◆ **Source material**
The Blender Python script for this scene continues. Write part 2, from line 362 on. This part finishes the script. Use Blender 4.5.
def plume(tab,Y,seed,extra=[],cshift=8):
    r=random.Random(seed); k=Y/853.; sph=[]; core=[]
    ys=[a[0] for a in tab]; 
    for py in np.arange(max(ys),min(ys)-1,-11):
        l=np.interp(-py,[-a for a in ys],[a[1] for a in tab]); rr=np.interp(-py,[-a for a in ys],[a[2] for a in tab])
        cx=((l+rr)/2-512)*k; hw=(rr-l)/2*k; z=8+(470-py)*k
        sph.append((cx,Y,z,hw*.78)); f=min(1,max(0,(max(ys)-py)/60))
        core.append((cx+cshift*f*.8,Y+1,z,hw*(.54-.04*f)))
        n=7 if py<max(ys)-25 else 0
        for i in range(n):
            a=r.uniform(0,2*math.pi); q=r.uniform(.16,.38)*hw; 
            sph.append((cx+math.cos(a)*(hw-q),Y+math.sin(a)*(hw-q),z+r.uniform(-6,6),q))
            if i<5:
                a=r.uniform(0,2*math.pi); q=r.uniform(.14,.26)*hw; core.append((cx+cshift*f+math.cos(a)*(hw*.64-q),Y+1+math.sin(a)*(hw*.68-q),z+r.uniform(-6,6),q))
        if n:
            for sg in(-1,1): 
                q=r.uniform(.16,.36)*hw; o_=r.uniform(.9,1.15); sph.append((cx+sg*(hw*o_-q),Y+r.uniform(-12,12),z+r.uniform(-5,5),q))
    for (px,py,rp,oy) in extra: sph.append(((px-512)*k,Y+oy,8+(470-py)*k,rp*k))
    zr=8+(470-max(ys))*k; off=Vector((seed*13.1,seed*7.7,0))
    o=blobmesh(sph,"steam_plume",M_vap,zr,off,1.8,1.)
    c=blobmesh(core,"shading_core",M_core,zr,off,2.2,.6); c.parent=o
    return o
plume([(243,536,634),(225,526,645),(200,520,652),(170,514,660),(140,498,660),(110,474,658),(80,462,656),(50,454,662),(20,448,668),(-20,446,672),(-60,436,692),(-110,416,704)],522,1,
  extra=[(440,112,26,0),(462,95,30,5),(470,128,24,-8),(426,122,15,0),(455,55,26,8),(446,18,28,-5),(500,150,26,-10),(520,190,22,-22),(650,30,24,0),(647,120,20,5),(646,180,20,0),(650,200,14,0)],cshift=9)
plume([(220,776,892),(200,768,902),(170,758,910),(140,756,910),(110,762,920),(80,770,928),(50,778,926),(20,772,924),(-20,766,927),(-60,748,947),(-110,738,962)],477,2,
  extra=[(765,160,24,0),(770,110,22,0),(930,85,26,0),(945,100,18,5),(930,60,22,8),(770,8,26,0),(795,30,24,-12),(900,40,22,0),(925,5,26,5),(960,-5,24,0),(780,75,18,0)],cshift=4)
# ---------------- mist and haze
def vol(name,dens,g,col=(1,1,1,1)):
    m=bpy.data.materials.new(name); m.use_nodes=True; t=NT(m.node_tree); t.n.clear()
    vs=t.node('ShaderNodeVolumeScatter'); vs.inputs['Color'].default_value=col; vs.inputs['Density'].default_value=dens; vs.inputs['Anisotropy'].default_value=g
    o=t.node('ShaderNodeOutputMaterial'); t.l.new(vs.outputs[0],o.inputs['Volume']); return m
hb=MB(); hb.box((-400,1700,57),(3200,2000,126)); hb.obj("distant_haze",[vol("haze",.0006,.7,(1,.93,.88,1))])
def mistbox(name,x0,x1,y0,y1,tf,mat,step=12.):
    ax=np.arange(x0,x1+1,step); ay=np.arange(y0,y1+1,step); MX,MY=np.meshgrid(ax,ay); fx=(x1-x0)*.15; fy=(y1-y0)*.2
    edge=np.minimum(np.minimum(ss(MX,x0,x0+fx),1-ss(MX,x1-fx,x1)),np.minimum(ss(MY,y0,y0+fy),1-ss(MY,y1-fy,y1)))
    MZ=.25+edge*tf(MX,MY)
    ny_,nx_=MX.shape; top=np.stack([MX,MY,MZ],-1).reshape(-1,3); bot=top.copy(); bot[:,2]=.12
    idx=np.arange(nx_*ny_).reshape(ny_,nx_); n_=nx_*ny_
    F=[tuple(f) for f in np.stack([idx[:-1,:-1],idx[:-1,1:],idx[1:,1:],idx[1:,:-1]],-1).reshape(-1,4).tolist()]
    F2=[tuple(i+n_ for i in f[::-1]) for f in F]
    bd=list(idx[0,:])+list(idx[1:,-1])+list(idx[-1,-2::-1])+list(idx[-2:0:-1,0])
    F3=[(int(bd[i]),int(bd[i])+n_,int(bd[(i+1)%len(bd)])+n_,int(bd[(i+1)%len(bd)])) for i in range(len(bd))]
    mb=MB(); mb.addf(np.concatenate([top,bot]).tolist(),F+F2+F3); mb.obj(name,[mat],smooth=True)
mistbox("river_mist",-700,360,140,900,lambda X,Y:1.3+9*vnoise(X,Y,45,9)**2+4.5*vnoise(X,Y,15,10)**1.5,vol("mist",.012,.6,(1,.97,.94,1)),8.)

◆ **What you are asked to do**
Write the listing out again, exactly as it reads.

◆ **Solution to this exercise**
The Blender Python script for this scene continues. Write part 2, from line 362 on. This part finishes the script. Use Blender 4.5.
def plume(tab,Y,seed,extra=[],cshift=8):
    r=random.Random(seed); k=Y/853.; sph=[]; core=[]
    ys=[a[0] for a in tab]; 
    for py in np.arange(max(ys),min(ys)-1,-11):
        l=np.interp(-py,[-a for a in ys],[a[1] for a in tab]); rr=np.interp(-py,[-a for a in ys],[a[2] for a in tab])
        cx=((l+rr)/2-512)*k; hw=(rr-l)/2*k; z=8+(470-py)*k
        sph.append((cx,Y,z,hw*.78)); f=min(1,max(0,(max(ys)-py)/60))
        core.append((cx+cshift*f*.8,Y+1,z,hw*(.54-.04*f)))
        n=7 if py<max(ys)-25 else 0
        for i in range(n):
            a=r.uniform(0,2*math.pi); q=r.uniform(.16,.38)*hw; 
            sph.append((cx+math.cos(a)*(hw-q),Y+math.sin(a)*(hw-q),z+r.uniform(-6,6),q))
            if i<5:
                a=r.uniform(0,2*math.pi); q=r.uniform(.14,.26)*hw; core.append((cx+cshift*f+math.cos(a)*(hw*.64-q),Y+1+math.sin(a)*(hw*.68-q),z+r.uniform(-6,6),q))
        if n:
            for sg in(-1,1): 
                q=r.uniform(.16,.36)*hw; o_=r.uniform(.9,1.15); sph.append((cx+sg*(hw*o_-q),Y+r.uniform(-12,12),z+r.uniform(-5,5),q))
    for (px,py,rp,oy) in extra: sph.append(((px-512)*k,Y+oy,8+(470-py)*k,rp*k))
    zr=8+(470-max(ys))*k; off=Vector((seed*13.1,seed*7.7,0))
    o=blobmesh(sph,"steam_plume",M_vap,zr,off,1.8,1.)
    c=blobmesh(core,"shading_core",M_core,zr,off,2.2,.6); c.parent=o
    return o
plume([(243,536,634),(225,526,645),(200,520,652),(170,514,660),(140,498,660),(110,474,658),(80,462,656),(50,454,662),(20,448,668),(-20,446,672),(-60,436,692),(-110,416,704)],522,1,
  extra=[(440,112,26,0),(462,95,30,5),(470,128,24,-8),(426,122,15,0),(455,55,26,8),(446,18,28,-5),(500,150,26,-10),(520,190,22,-22),(650,30,24,0),(647,120,20,5),(646,180,20,0),(650,200,14,0)],cshift=9)
plume([(220,776,892),(200,768,902),(170,758,910),(140,756,910),(110,762,920),(80,770,928),(50,778,926),(20,772,924),(-20,766,927),(-60,748,947),(-110,738,962)],477,2,
  extra=[(765,160,24,0),(770,110,22,0),(930,85,26,0),(945,100,18,5),(930,60,22,8),(770,8,26,0),(795,30,24,-12),(900,40,22,0),(925,5,26,5),(960,-5,24,0),(780,75,18,0)],cshift=4)
# ---------------- mist and haze
def vol(name,dens,g,col=(1,1,1,1)):
    m=bpy.data.materials.new(name); m.use_nodes=True; t=NT(m.node_tree); t.n.clear()
    vs=t.node('ShaderNodeVolumeScatter'); vs.inputs['Color'].default_value=col; vs.inputs['Density'].default_value=dens; vs.inputs['Anisotropy'].default_value=g
    o=t.node('ShaderNodeOutputMaterial'); t.l.new(vs.outputs[0],o.inputs['Volume']); return m
hb=MB(); hb.box((-400,1700,57),(3200,2000,126)); hb.obj("distant_haze",[vol("haze",.0006,.7,(1,.93,.88,1))])
def mistbox(name,x0,x1,y0,y1,tf,mat,step=12.):
    ax=np.arange(x0,x1+1,step); ay=np.arange(y0,y1+1,step); MX,MY=np.meshgrid(ax,ay); fx=(x1-x0)*.15; fy=(y1-y0)*.2
    edge=np.minimum(np.minimum(ss(MX,x0,x0+fx),1-ss(MX,x1-fx,x1)),np.minimum(ss(MY,y0,y0+fy),1-ss(MY,y1-fy,y1)))
    MZ=.25+edge*tf(MX,MY)
    ny_,nx_=MX.shape; top=np.stack([MX,MY,MZ],-1).reshape(-1,3); bot=top.copy(); bot[:,2]=.12
    idx=np.arange(nx_*ny_).reshape(ny_,nx_); n_=nx_*ny_
    F=[tuple(f) for f in np.stack([idx[:-1,:-1],idx[:-1,1:],idx[1:,1:],idx[1:,:-1]],-1).reshape(-1,4).tolist()]
    F2=[tuple(i+n_ for i in f[::-1]) for f in F]
    bd=list(idx[0,:])+list(idx[1:,-1])+list(idx[-1,-2::-1])+list(idx[-2:0:-1,0])
    F3=[(int(bd[i]),int(bd[i])+n_,int(bd[(i+1)%len(bd)])+n_,int(bd[(i+1)%len(bd)])) for i in range(len(bd))]
    mb=MB(); mb.addf(np.concatenate([top,bot]).tolist(),F+F2+F3); mb.obj(name,[mat],smooth=True)
mistbox("river_mist",-700,360,140,900,lambda X,Y:1.3+9*vnoise(X,Y,45,9)**2+4.5*vnoise(X,Y,15,10)**1.5,vol("mist",.012,.6,(1,.97,.94,1)),8.)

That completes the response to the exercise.